There was an exhibition of designs by the young ones and I was quick to point out to the gathering students the ways to spot good materials. I had observed that most of the displays were mediocre compared with the obvious things I had found: slippers on a white-shirted guy who just passed by (impeccably designed), wood pillow that I had seen my roomamte used in Satun. It looks like a bookshelf and I had a difficult time explaining to my young students that it is, indeed, a pillow. This bunch is niftily attired with shiny shoes. One knows how to tap dance. I told him to join the talent show at the stadium since he could provoke a cultural revival there. He looks like the actor in the film, The Piano. He speaks Tagalog, likes bangus and I showed him how fishes in fish ponds must be lensed. He had asked me then where I came to know a lot of fish history. I mentioned the island of Visayas, and Aklan particularly, as a breeding ground for the best, quality sea food in the country. He could be stomped by my knowledge of sea creatures.
His companions showed me some of the wares designed by the youth power group. A luminous key chain that could wilt when placed beside a motorcycle with tiger-printed seat and pink wheels parked outside the exhibitor area. I had seen tin smiths designing robots too.

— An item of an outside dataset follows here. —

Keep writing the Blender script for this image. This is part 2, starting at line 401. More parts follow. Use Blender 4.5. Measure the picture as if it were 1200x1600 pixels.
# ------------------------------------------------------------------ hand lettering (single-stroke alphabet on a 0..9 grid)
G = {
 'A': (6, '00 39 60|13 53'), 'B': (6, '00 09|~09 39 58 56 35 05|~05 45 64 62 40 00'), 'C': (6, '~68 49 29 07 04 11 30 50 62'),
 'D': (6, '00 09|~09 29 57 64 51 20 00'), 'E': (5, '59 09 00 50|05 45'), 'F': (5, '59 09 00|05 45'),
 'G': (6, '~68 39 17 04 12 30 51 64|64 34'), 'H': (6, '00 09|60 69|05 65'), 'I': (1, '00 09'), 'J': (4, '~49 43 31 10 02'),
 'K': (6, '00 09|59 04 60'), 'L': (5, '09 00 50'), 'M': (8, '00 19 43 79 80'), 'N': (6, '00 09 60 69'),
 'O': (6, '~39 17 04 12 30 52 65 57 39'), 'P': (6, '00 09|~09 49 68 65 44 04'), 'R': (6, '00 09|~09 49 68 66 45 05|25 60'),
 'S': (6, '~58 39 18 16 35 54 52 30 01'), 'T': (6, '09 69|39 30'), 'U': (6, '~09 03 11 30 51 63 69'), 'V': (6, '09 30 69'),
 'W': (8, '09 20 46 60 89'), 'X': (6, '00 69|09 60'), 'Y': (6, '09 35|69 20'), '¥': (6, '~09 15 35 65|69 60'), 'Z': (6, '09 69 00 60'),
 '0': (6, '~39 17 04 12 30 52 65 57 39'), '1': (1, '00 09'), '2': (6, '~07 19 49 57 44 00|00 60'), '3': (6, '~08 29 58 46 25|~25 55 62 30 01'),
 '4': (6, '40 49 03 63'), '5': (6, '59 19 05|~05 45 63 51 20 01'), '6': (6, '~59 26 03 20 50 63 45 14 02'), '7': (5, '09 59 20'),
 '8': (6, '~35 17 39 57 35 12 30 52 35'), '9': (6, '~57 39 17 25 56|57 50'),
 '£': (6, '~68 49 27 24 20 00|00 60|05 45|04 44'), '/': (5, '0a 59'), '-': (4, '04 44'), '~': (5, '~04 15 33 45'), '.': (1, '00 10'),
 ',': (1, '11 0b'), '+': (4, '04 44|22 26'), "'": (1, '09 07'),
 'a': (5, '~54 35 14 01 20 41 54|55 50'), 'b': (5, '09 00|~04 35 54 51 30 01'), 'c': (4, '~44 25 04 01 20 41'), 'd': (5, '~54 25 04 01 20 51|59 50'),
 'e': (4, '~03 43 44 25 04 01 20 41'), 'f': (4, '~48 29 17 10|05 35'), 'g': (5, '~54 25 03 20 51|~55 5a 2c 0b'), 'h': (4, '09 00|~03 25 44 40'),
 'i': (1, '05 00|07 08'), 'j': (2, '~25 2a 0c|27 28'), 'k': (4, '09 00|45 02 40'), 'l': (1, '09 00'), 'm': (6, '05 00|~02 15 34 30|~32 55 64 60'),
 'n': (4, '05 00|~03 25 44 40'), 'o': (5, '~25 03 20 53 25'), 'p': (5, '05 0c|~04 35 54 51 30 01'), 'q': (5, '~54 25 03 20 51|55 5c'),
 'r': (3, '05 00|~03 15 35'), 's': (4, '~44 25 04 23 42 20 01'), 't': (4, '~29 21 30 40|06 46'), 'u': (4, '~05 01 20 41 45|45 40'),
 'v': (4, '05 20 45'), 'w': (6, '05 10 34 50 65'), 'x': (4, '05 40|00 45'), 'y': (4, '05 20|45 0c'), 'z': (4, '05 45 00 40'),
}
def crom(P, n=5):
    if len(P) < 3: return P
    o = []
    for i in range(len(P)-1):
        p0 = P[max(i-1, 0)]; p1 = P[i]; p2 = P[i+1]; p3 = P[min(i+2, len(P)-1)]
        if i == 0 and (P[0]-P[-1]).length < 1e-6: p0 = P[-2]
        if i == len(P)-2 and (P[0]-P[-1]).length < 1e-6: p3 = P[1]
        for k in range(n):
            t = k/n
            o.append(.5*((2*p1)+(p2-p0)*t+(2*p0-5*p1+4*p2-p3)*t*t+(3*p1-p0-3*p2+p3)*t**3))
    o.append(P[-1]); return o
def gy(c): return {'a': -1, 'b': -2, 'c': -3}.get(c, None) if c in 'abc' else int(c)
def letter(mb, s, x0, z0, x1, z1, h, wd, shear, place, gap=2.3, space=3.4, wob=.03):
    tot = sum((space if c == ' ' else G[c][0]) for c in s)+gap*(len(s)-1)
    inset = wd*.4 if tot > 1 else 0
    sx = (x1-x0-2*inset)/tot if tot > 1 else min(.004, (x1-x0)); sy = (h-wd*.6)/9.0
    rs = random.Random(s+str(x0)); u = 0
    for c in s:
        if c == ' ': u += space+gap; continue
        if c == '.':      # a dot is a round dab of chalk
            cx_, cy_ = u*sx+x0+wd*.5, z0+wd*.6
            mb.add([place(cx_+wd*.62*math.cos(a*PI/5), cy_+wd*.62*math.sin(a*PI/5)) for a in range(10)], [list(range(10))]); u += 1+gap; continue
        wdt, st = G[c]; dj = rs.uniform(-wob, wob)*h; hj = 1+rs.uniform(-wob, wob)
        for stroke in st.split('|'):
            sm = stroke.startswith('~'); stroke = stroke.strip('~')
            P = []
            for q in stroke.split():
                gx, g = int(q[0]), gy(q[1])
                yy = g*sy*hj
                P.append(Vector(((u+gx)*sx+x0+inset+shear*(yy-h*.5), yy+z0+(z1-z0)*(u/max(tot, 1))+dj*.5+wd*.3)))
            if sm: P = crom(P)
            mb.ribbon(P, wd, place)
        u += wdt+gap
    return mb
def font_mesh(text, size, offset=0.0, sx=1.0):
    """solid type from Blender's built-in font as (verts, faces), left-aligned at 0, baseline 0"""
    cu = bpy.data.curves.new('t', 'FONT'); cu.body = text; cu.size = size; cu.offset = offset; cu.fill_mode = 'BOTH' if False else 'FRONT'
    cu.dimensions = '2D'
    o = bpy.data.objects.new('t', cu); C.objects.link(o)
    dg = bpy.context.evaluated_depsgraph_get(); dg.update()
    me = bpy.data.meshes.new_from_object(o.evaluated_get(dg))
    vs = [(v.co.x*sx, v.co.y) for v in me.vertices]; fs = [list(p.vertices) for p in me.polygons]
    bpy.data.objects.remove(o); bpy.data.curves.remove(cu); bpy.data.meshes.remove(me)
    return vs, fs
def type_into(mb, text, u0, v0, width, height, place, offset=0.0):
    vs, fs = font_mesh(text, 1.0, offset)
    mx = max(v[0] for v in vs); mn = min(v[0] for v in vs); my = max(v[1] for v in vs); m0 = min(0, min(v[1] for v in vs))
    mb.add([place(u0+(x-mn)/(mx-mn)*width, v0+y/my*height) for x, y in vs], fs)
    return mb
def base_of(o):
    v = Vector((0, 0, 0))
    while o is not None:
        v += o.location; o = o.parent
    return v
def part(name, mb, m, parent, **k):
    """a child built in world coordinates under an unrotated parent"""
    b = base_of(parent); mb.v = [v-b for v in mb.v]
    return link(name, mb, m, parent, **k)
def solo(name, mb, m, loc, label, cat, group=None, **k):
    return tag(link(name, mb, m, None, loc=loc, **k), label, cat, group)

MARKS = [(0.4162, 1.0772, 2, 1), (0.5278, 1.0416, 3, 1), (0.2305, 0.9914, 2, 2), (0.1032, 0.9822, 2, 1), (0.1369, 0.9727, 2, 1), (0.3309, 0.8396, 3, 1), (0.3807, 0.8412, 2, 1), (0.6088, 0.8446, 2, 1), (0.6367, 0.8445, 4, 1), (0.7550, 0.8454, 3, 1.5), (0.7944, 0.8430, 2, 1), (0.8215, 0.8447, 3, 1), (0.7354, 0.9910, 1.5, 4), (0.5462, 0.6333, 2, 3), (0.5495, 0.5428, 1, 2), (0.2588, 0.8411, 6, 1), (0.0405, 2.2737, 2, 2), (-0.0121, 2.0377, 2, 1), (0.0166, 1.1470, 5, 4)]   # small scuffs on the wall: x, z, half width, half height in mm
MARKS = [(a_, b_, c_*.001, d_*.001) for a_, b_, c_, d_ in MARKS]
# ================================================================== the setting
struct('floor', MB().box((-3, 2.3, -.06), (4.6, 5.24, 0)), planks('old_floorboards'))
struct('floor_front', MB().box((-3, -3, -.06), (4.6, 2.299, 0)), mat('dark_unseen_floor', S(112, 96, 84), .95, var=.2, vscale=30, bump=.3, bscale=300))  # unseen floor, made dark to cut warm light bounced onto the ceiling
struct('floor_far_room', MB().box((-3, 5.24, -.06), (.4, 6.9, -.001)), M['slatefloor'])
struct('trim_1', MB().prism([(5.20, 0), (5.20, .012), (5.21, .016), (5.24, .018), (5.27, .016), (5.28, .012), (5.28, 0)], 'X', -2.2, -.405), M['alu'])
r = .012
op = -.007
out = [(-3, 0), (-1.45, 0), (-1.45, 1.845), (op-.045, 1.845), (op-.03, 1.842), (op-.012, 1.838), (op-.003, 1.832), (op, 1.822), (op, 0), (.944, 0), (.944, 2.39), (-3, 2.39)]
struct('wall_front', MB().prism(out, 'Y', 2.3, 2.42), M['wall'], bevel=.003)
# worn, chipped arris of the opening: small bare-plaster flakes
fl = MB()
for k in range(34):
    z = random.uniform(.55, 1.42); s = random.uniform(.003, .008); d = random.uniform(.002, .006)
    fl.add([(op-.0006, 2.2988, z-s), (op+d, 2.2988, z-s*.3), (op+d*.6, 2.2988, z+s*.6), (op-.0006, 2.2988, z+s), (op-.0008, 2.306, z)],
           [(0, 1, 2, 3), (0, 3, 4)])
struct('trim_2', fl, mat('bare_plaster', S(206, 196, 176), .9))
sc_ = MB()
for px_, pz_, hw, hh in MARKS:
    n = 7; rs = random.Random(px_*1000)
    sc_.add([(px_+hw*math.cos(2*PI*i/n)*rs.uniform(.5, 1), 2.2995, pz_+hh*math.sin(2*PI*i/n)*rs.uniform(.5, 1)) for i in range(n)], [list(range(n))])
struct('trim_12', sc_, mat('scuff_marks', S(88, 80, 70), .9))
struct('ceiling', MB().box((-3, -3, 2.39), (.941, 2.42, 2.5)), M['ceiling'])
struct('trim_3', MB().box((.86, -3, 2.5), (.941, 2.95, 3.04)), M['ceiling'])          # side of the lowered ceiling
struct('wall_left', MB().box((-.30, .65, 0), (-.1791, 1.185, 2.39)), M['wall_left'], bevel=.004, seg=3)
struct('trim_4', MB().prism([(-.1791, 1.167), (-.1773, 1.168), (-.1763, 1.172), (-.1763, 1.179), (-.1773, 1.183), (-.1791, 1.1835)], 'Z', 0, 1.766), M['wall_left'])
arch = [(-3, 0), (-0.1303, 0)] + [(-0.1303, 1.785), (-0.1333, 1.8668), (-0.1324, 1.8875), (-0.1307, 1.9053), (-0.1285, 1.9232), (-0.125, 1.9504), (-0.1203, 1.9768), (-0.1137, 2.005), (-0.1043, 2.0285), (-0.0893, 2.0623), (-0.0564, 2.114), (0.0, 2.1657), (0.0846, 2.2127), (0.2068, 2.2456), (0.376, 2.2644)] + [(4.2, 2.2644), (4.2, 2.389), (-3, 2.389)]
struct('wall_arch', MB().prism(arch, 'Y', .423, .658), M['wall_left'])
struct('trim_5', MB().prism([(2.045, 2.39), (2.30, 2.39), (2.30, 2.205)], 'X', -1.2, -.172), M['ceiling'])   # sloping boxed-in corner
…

And the books, the books. Like the atlases of my childhood, they are huge and massive and I had commended the young man manning it for the creativity infused inside the pages. The quality of paper is priceless, with painting canvasses as borders. I could not touch the books since "You are not a Muslim." I had already browsed though; the words coming out alive with letters dancing and prancing, moppets sneakily surprising in page 88, similar to standing fans, blurting, "WHAT A BOOK!" after a douse of paragraphs swirling with magic and mystery. I need live commentators inside my book like I would envision my films to be.
Other notable designs: stitches on pants and shirts, leather bags, improved uniform for professionals, buildings and trees lit up by lights from down under, lighted like prima donnas on a stage.
Now, there's my ultimate performer: Massive Tree That Looks Like My Father's Own Pine Tree.
I bought brochures of Kelantan back to Yala and found their covers apt. It is holding a Kite Festival soon, inside its beautifully designed soccer field, with children playing and coached by able-minded men.